Global General

Stark reality in a Somali community

By Hu Yinan (China Daily)
Updated: 2010-12-06 07:26
Large Medium Small

Stark reality in a Somali community

People wait in line at a Kenyan processing center for new arrivals in Dadaab, the world's biggest refugee camp on Aug 20, 2009. Hundreds of thousands of Somalis have fled across the border to escape the war that has ravaged their nation. [Spencer Platt / Getty Images]

Rapid infiltration

The majority of Somali elites are based in the Kenyan capital, Nairobi, where people such as Mohamed Qanyare Afrah, once a powerful warlord in Mogadishu and now a Somali Member of Parliament aiming for presidency, can be spotted sipping coffee in a downtown cafe on a casual Sunday afternoon.

Somali refugees and immigrants who have lived in Kenya for generations, however, find themselves in a profoundly more hostile environment.

Kenya's Somali population was around 800,000 at the turn of the century but has since soared to 2.4 million. Many reside in North Eastern Province or Eastleigh, a predominantly Somali-inhabited district known as "Little Mogadishu".

Somali rights groups accuse Kenyan policymakers of marginalizing Somalis out of fears about Al-Shabaab's rapid infiltration into the country. Others, mostly young, optimistic men like Feisal, are making constant bus rides around Somali communities looking for jobs, only to return empty handed every time.

Among the thousands luck has failed is Mohamed Amin, 19. After spending an entire year unsuccessfully trying to find work in Eastleigh, he turned to the Internet for solace and amassed 500 friends from across the globe on Facebook.

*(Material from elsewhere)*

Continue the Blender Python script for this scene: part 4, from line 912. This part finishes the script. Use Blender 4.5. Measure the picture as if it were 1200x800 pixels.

Today, Mohamed proudly sees himself as "sort of a celebrity" in the cyber world, although financial troubles are never a part of the Somali-Kenyan's online conversations. He said: "If you tell friends your problems, you will lower yourself."

Unemployment is a key threat to Somali communities in Kenya, said Muhyadin Ahmed Roble, a Nairobi-based Somali journalist.

"Outside the communities, it's hard to find a job if you're a Somali ... but Al-Shabaab has lots of money," he said. "They give money and cell phones to children and recruit people."

The Islamist group also funds and has de facto control over a rising number of Muslim schools in southern Somalia and parts of Kenya, where youngsters and women are systematically trained to be jihadists, according to Muhyadin.

"Education changes everything. We teach people to behave. If not, they ... you know," said Hassan Faliir, manager at the COMPIT Training Center, Eastleigh's leading educational institution with a student population of 2,800, many of them Somalis.

Classrooms in the center's headquarters on the second floor of the Sunrise shopping mall are each equipped only with a few rows of crumbling wooden desks and chairs. On one classroom door is part of a verse from the Quran in English that has been printed with a blue-ink ballpoint pen. It reads: "Surely Allah does not change the condition of a people until they change their own."

COMPIT, which offers primary and secondary school education and aims to open a college in two years, relies on students' tuition fees to operate and is in dire need of donations and outside funding, said Hassan.

Similar institutions have even fewer financial means to compete with Al-Shabaab, which exploits Somali-Kenyan residents' collective frustration and experiences of alienation with promises of offering them a clear purpose of being.